Exercise
From the first line of the data through the line containing "dk = mb.build('deck', deck_m, origin=(0, 0, 0));", return each line exactly.
[START OF Dataset section]
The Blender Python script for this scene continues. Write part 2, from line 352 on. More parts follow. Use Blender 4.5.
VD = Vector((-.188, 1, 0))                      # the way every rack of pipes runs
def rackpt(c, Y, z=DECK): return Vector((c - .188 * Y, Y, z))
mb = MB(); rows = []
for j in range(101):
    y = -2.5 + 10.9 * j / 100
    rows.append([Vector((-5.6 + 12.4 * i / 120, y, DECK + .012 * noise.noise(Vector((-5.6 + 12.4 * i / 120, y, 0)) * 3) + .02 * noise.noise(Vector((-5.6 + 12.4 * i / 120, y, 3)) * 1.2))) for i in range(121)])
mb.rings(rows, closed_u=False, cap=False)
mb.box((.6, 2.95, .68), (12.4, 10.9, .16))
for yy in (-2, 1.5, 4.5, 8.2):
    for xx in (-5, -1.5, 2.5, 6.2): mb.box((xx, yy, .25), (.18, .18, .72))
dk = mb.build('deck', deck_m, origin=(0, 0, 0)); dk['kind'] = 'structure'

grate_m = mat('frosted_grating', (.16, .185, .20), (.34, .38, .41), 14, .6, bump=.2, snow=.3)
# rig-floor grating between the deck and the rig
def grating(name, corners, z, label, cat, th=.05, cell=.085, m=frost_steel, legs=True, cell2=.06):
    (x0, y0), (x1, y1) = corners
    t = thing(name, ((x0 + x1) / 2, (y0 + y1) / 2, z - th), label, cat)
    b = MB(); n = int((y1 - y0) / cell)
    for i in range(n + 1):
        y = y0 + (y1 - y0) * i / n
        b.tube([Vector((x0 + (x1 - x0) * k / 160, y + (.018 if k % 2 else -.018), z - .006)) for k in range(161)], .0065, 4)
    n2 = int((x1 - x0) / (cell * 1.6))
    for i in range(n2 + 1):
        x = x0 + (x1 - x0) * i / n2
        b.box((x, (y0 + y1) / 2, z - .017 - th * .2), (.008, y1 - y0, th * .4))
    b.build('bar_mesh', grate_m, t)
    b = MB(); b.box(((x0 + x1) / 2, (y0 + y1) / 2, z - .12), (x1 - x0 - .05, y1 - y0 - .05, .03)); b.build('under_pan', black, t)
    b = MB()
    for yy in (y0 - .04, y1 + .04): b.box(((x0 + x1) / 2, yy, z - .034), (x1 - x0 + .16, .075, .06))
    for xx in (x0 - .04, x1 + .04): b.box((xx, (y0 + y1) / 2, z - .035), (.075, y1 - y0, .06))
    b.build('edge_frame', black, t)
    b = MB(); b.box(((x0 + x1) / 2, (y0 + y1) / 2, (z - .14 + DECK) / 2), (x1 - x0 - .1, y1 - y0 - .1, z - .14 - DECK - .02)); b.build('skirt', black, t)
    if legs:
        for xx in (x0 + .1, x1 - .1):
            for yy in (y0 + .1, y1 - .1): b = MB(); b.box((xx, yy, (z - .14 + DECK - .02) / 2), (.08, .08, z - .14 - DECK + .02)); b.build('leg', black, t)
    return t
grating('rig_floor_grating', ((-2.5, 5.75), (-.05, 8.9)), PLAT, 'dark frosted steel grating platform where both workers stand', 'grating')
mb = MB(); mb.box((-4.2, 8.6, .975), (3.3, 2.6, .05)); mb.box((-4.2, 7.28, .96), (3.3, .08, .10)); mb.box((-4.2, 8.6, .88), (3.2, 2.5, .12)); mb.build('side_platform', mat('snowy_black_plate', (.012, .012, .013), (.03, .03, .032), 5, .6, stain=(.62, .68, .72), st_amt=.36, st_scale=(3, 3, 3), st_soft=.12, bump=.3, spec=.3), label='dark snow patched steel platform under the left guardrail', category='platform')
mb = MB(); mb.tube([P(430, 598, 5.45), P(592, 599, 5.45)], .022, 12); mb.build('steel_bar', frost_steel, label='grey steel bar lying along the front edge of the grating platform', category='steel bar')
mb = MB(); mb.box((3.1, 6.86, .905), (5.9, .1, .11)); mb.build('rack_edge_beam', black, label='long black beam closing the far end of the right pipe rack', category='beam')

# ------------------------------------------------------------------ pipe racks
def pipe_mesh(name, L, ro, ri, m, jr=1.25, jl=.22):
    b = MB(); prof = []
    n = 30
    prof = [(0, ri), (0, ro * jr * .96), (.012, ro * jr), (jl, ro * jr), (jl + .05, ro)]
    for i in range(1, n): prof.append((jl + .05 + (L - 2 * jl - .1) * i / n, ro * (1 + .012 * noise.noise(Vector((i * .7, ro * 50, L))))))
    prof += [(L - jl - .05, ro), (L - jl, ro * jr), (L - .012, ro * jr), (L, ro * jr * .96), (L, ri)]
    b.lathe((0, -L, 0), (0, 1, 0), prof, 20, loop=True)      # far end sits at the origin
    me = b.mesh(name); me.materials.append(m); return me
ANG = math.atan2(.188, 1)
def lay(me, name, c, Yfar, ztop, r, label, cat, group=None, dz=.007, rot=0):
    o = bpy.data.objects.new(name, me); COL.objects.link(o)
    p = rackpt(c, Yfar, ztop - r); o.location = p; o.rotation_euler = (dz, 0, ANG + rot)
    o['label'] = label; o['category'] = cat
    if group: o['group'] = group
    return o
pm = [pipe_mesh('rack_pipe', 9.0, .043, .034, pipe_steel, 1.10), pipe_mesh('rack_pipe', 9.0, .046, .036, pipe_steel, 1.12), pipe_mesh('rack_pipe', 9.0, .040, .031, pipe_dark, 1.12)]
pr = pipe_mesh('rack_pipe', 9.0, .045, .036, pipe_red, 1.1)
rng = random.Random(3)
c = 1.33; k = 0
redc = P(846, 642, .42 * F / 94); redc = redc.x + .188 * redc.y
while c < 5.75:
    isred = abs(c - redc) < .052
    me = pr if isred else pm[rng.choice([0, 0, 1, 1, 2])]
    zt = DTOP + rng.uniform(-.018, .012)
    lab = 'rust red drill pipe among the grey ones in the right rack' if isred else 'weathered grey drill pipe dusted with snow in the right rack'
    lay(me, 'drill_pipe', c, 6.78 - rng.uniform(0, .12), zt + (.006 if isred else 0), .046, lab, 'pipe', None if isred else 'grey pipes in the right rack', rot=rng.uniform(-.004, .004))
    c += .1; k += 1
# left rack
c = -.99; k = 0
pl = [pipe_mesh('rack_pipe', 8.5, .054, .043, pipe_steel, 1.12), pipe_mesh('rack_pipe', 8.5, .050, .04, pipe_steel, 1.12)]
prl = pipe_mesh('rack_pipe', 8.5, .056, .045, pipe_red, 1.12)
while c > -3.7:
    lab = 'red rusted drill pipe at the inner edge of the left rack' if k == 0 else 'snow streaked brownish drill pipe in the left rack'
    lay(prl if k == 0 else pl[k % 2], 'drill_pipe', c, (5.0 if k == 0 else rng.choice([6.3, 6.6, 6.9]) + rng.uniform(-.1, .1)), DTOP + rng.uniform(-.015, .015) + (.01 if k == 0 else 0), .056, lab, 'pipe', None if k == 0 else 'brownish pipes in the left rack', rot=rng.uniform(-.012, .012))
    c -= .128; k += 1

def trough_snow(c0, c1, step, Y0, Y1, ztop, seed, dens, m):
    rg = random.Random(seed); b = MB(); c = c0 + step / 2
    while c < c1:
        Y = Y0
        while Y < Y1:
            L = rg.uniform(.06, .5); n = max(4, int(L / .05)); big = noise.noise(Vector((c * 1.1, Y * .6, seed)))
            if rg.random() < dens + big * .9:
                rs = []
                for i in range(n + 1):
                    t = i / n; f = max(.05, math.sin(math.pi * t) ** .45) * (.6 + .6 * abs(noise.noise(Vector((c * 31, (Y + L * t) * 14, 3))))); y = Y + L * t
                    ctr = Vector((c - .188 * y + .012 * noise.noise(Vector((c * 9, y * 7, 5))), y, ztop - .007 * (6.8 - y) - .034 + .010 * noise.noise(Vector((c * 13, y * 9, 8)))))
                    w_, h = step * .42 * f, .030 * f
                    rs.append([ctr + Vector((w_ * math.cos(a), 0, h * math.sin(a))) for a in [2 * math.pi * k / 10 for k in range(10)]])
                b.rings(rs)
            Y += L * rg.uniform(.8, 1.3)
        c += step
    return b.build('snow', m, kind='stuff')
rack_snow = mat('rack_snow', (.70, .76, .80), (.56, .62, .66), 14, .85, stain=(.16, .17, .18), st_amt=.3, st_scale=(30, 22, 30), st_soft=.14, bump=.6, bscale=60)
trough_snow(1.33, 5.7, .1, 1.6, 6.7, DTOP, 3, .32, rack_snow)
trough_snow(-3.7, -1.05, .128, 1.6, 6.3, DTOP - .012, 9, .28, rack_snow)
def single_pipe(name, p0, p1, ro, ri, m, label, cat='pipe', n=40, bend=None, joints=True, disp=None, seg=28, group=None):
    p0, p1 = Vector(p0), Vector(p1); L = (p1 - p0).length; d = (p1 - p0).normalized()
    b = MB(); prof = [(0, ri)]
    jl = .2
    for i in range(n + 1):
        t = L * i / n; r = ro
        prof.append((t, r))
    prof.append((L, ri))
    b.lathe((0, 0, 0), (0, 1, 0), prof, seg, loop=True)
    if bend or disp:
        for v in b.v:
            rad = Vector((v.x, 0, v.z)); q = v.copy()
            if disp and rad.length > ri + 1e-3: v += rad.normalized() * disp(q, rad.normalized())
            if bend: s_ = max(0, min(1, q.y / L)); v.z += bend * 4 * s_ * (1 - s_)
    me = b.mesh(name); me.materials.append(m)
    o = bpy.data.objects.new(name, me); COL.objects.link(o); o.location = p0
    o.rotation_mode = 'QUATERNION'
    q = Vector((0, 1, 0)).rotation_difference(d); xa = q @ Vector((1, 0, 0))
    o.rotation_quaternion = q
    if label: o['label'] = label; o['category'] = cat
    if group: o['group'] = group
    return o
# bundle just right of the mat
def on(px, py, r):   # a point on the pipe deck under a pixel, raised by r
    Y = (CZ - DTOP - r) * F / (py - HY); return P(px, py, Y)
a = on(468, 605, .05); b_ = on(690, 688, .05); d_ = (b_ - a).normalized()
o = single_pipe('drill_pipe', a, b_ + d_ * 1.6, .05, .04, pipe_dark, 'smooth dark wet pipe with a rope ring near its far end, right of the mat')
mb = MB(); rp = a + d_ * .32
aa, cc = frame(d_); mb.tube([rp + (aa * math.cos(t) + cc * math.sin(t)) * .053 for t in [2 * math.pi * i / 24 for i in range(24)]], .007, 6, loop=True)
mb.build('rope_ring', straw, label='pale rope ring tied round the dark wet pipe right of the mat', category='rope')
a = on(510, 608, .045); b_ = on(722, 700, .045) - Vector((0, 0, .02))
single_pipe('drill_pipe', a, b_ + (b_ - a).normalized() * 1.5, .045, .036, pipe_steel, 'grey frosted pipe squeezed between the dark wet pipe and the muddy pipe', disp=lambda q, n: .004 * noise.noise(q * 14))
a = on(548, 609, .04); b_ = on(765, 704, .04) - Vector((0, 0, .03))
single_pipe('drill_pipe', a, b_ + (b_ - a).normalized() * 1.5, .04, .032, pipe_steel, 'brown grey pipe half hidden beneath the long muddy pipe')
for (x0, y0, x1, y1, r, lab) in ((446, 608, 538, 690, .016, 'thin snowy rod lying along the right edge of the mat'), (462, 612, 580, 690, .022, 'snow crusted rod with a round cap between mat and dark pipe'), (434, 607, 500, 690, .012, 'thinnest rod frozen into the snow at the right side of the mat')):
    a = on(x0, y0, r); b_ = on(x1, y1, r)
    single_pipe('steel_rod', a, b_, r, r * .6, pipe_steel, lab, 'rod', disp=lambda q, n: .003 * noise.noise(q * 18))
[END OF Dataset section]
Output of the task
The Blender Python script for this scene continues. Write part 2, from line 352 on. More parts follow. Use Blender 4.5.
VD = Vector((-.188, 1, 0))                      # the way every rack of pipes runs
def rackpt(c, Y, z=DECK): return Vector((c - .188 * Y, Y, z))
mb = MB(); rows = []
for j in range(101):
    y = -2.5 + 10.9 * j / 100
    rows.append([Vector((-5.6 + 12.4 * i / 120, y, DECK + .012 * noise.noise(Vector((-5.6 + 12.4 * i / 120, y, 0)) * 3) + .02 * noise.noise(Vector((-5.6 + 12.4 * i / 120, y, 3)) * 1.2))) for i in range(121)])
mb.rings(rows, closed_u=False, cap=False)
mb.box((.6, 2.95, .68), (12.4, 10.9, .16))
for yy in (-2, 1.5, 4.5, 8.2):
    for xx in (-5, -1.5, 2.5, 6.2): mb.box((xx, yy, .25), (.18, .18, .72))
dk = mb.build('deck', deck_m, origin=(0, 0, 0)); dk['kind'] = 'structure'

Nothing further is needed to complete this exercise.